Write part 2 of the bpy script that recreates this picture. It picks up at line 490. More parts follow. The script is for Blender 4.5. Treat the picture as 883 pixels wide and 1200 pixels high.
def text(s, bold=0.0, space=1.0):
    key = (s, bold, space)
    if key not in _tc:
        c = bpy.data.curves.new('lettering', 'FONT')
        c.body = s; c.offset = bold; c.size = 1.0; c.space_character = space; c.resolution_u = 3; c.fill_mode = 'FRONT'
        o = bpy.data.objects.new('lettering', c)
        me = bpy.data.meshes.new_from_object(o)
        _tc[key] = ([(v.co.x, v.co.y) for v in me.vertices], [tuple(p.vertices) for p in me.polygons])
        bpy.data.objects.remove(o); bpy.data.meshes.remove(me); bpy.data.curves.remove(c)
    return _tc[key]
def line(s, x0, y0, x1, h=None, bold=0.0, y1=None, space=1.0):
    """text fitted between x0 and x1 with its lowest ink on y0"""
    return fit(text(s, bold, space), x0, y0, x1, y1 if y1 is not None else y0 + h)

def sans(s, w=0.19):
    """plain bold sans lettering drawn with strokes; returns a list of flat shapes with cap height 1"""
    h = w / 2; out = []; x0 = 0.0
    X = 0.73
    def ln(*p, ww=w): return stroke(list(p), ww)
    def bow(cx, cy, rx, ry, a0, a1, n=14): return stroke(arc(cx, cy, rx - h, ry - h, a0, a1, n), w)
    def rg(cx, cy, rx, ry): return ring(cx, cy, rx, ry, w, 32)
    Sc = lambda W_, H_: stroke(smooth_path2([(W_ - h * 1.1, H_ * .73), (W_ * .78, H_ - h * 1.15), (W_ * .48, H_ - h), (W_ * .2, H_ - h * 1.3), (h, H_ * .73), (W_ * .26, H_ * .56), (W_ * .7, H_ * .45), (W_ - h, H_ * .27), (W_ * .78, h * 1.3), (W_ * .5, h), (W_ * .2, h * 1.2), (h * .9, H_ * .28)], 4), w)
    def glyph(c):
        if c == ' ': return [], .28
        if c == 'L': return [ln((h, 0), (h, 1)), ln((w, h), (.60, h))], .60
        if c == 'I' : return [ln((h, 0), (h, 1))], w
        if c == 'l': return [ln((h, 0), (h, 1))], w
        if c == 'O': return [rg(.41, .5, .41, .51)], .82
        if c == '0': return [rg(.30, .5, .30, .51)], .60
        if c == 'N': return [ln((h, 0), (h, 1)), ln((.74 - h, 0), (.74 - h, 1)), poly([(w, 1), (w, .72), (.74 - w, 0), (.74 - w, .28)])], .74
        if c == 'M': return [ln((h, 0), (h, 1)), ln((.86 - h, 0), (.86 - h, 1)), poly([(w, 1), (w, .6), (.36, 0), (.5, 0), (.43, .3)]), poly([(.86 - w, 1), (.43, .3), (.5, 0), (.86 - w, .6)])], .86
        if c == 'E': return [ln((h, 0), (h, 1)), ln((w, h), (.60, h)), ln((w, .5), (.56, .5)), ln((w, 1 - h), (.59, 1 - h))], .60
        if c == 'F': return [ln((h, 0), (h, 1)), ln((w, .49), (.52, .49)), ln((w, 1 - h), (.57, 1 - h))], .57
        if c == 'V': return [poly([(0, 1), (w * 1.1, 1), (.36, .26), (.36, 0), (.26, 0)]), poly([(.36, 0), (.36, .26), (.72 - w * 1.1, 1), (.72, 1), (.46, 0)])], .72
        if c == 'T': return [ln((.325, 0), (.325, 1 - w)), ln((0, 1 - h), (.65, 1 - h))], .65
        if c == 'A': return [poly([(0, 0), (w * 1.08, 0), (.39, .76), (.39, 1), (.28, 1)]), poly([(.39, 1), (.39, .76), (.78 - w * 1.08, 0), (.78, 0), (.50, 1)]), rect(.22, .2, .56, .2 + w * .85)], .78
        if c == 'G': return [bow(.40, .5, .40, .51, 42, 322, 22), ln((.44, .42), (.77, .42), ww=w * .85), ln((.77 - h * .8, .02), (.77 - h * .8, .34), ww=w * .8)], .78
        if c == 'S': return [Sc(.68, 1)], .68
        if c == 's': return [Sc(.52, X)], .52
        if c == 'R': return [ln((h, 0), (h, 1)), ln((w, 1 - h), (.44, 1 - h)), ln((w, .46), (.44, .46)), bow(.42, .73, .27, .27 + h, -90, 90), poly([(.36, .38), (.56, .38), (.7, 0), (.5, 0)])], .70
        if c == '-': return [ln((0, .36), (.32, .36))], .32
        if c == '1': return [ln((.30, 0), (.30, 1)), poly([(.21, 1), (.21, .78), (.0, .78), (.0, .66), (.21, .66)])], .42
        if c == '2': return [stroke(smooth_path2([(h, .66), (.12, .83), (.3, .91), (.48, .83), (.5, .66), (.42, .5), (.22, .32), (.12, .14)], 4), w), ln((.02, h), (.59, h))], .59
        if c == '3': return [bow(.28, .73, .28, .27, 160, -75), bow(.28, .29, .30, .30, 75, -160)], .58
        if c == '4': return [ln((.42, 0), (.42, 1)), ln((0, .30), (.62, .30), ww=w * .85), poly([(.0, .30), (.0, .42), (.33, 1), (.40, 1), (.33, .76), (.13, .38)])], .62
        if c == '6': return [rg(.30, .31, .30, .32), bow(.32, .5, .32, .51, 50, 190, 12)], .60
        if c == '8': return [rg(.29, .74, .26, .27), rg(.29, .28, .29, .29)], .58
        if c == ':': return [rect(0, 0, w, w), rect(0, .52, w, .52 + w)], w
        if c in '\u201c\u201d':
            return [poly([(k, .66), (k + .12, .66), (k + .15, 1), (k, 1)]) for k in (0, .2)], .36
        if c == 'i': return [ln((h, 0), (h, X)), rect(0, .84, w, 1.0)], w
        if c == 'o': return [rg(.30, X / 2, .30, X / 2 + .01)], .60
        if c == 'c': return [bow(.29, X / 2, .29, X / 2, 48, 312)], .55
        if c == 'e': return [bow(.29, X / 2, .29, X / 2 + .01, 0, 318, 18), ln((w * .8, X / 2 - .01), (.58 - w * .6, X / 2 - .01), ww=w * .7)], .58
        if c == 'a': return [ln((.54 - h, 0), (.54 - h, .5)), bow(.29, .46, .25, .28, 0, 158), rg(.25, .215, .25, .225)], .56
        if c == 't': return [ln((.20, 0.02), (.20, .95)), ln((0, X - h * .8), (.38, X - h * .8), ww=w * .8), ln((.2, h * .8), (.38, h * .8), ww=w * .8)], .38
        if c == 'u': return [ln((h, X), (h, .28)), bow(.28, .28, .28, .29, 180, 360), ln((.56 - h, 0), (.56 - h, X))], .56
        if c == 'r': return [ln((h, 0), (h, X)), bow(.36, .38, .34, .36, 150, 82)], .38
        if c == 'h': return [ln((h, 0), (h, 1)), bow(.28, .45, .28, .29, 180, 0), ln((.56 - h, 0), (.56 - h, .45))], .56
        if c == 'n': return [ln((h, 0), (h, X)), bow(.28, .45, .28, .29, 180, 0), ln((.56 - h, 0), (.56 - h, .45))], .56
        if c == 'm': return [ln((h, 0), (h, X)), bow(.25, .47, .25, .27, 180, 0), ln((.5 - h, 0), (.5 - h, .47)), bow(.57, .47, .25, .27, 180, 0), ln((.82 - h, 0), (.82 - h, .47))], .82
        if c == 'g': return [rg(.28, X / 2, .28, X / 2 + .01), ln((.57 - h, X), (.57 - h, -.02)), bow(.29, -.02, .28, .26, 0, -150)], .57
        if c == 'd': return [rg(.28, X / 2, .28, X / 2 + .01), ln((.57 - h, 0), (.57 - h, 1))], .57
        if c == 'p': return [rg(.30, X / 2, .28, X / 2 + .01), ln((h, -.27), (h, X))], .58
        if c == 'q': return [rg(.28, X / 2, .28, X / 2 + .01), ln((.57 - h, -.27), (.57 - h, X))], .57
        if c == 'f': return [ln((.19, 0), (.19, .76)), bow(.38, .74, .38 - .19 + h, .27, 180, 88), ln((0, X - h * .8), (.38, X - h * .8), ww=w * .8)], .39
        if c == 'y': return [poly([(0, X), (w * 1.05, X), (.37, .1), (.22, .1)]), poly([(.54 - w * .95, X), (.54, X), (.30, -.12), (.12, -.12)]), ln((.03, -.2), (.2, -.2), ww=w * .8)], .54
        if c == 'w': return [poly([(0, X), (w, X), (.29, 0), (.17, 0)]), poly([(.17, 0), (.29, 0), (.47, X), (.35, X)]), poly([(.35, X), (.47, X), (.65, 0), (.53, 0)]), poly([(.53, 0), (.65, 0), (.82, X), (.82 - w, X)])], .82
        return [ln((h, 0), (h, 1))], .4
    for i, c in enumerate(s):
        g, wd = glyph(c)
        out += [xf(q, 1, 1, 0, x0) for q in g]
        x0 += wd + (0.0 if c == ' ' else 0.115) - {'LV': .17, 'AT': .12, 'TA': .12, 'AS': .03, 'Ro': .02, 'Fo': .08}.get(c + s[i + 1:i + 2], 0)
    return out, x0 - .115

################

◆ **THE TASK**: Can you write out the lines above, from the first one through the one containing "return fit(text(s, bold, space), x0, y0, x1, y1", exactly as they appear and nothing more?

◆ **OUTPUT BELOW**:
Write part 2 of the bpy script that recreates this picture. It picks up at line 490. More parts follow. The script is for Blender 4.5. Treat the picture as 883 pixels wide and 1200 pixels high.
def text(s, bold=0.0, space=1.0):
    key = (s, bold, space)
    if key not in _tc:
        c = bpy.data.curves.new('lettering', 'FONT')
        c.body = s; c.offset = bold; c.size = 1.0; c.space_character = space; c.resolution_u = 3; c.fill_mode = 'FRONT'
        o = bpy.data.objects.new('lettering', c)
        me = bpy.data.meshes.new_from_object(o)
        _tc[key] = ([(v.co.x, v.co.y) for v in me.vertices], [tuple(p.vertices) for p in me.polygons])
        bpy.data.objects.remove(o); bpy.data.meshes.remove(me); bpy.data.curves.remove(c)
    return _tc[key]
def line(s, x0, y0, x1, h=None, bold=0.0, y1=None, space=1.0):
    """text fitted between x0 and x1 with its lowest ink on y0"""
    return fit(text(s, bold, space), x0, y0, x1, y1 if y1 is not None else y0 + h)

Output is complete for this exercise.